Das Präsidium des Städte und Gemeindebundes hat am 27.06.2013 beschlossen:

  • Das Präsidium begrüßt, dass die Landesregierung (NRW) keine Genehmigung für die Erkundung oder Gewinnung von unkonventionellen Erdgasvorkommen unter Einsatz von Chemikalien (sog. Fracking) erteilen wird, solange keine ausreichenden Erkenntnisse Gefährdungen von Mensch und Umwelt sowie insbesondere der Trinkwasserversorgung sicher ausschließen zu können.
  • Das Präsidium sieht es als erforderlich an, nicht nur auf den Schutz von Wasserschutzgebieten oder Heilquellenschutzgebieten abzustellen. Vielmehr muss grundsätzlich sichergestellt sein, dass durch etwaige Folgeschäden weder die Trinkwassergewinnung und der Naturhaushalt noch die bauliche und landwirtschaftliche Nutzung von Grundstücken beeinträchtigt werden.
  • Das Präsidium bekräftigt seine Unterstützung der Landesregierung darin, sich auf Bundesebene für eine Änderung des Bundesberggesetzes und der Verordnung über die Umweltverträglichkeitsprüfung bergbaulicher Vorhaben einzusetzen, die eine Gefährdung dieser Schutzgüter ausschließt und insoweit über die bisherigen Änderungsvorschläge hinausgeht. Darüber hinaus muss verfahrensrechtlich eine frühzeitige und umfassende Beteiligung der Öffentlichkeit und der Kommunen sichergestellt werden.

 

Anpassungen der gesetzlichen Regelungen (insbesondere Bundesberggesetz, Verordnung über die Umweltverträglichkeitsprüfung bergbaulicher Vorhaben und Wasserhaushaltsgesetz), die im 1. Halbjahr 2013 vorgesehen waren, stehen noch aus.

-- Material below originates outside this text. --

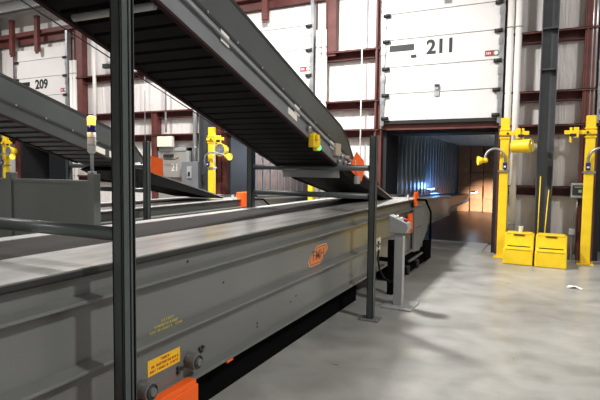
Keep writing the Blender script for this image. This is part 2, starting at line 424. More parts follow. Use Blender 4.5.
for (p0,p1,lb) in (((-.105,9.88,.02),(-.09,9.955,1.50),'taller'),((-.01,9.86,.02),(.05,9.955,1.26),'shorter')):
    bt=empty('broom_handle',p0,'%s yellow broom handle leaning on the column behind the right step stool'%lb,'broom')
    v=Vector(p1)-Vector(p0)
    MB().cyl((0,0,0),v,.009,12).build('stick',M['yellow'],bt); MB().ball(v,.011).build('end_cap',M['yellow'],bt)
    MB().box((-.03,-.02,-.018),(.03,.03,.05)).build('brush',M['mgrey'],bt,.01)
# control box on the wall
cb=empty('dock_control_box',(.51,YW-.14,1.13),'small grey dock control box with dark screen on the wall','control box')
MB().box((-.11,-.06,0),(.11,.04,.27)).build('case',M['lgrey'],cb,.02)
MB().box((-.085,-.066,.05),(.085,-.058,.23)).build('screen',M['screen'],cb,.004)
MB().box((-.05,-.07,.19),(.06,-.064,.205)).box((.01,-.07,.10),(.06,-.064,.15)).build('screen_mark',M['lgrey'],cb)
MB().tube([(0,0,0),(0,0,-.15),(-.05,0,-.3),(-.06,0,-.55)],.012).build('conduit',M['conduit'],cb)
MB().box((-.11,-.05,-.66),(-.01,.03,-.55)).build('junction_box',M['lgrey'],cb,.006)
MB().cyl((-.06,0,-.66),(-.06,0,-1.12),.012,8).build('lower_conduit',M['conduit'],cb)
# litter on floor
lt=MB(); base=[(-.07,-.03),(-.02,-.05),(.03,-.02),(.10,-.09),(.12,-.07),(.05,.02),(.02,.06),(-.05,.04)]
lt.prism([(x,y,.004+.012*((q*7)%3)) for q,(x,y) in enumerate(base)],(0,0,.004)); lt.ball((-.02,.01,.02),.03,1.3,.8,.5,8,6)
tag(lt.build('crumpled_tag',M['whitepaper'],loc=(.38,7.76,0.0)),'crumpled white paper tag lying on the concrete floor','litter')

# ------------------------------------------------------------------ man door bay
md=empty('door_5',(-8.76,YW+.02,0),'grey personnel door numbered 21 beyond the far conveyor','door',kind='structure')
MB().box((-.45,-.03,0),(.45,.03,2.02)).build('leaf',M['doorgrey'],md,.004)
MB().box((-.53,-.05,0),(-.45,.08,2.10)).box((.45,-.05,0),(.53,.08,2.10)).box((-.53,-.05,2.02),(.53,.08,2.10)).build('frame',M['lgrey'],md)
MB().box((-.28,-.09,1.86),(.02,-.03,1.93)).tube([(-.25,-.1,1.86),(-.2,-.14,1.80),(.15,-.14,1.80),(.2,-.06,1.84)],.012).build('closer',M['ink'],md)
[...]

Die Landesregierung NRW hat ein Moratorium erlassen, bis zur Klärung der Gefährdungsfragen Fracking nicht zu erlauben.

Mit diesem Moratorium soll verhindert werden, dass Fracking faktisch erlaubt werden muss, weil die alte Gesetzeslage weiterhin gilt. Die besagt:

-     kein verpflichtendes Einvernehmen mit den Wasserbehörden

-     keine verpflichtende Umweltverträglichkeitsprüfung

-     kein Ausschluss von Fracking in Wasserschutzgebieten.

 

 

 

Sachstand zum Fracking in NRW

Zurzeit findet in Nordrhein-Westfalen keine Erdgasgewinnung unter Einsatz der Fracking-Methode statt.

 

Die zuständige Bezirksregierung Arnsberg als Bergbaubehörde in Nordrhein-Westfalen hat bisher 22 bergrechtliche Erlaubnisse zur Aufsuchung unkonventioneller Erdgaslagerstätten an verschiedene Firmen erteilt, die ca. 60 % der Landesfläche von Nordrhein-Westfalen betreffen (Karte, siehe Anlage 4); sieben Felder sind beantragt, aber Erlaubnisse sind noch nicht erteilt.

 

Diese Erlaubnisse berechtigen die Unternehmen, in dem jeweils beantragten Gebiet exklusiv Betriebsplanzulassungen für Bohrungen zur Aufsuchung von unkonventionellem Erdgas zu beantragen. Die Aufsuchungserlaubnisse dienen damit im Wesentlichen dem Schutz vor konkurrierenden Mitbewerbern an der Aufsuchung. Ob die Erlaubnislisten abschließend sind oder aufgrund des Moratoriums mögliche weitere Anträge für Erlaubnisse ruhen, ist derzeit nicht zu sagen.

 

 

 

 

Eine Gestattung für einen Eingriff zur Gewinnung des Erdgases ist mit der Erlaubnis nicht verbunden. Dazu bedarf es einer bergrechtlichen Bewilligung, die bisher in NRW nicht erteilt wurde und zurzeit auch nicht erteilt wird. Bisher liegen keine standortspezifischen Anträge auf Erteilung einer bergrechtlichen Bewilligung zur Gewinnung von Erdgas und keine konkreten Förderstrategien und bergrechtliche Bewilligungsanträge zur Erdgasgewinnung vor.

 

 

Situation Wermelskirchen

Der Rheinisch-Bergische Kreis und die Stadt Wermelskirchen sind in der Karte der erteilten oder beantragten Erlaubnisfelder der Bezirksregierung Arnsberg nicht aufgeführt, die Bezirks-regierung Arnsberg hat für unsere Region keine Aufsuchungserlaubnisse erteilt. Aktuell ist Wermelskirchen damit nicht direkt betroffen.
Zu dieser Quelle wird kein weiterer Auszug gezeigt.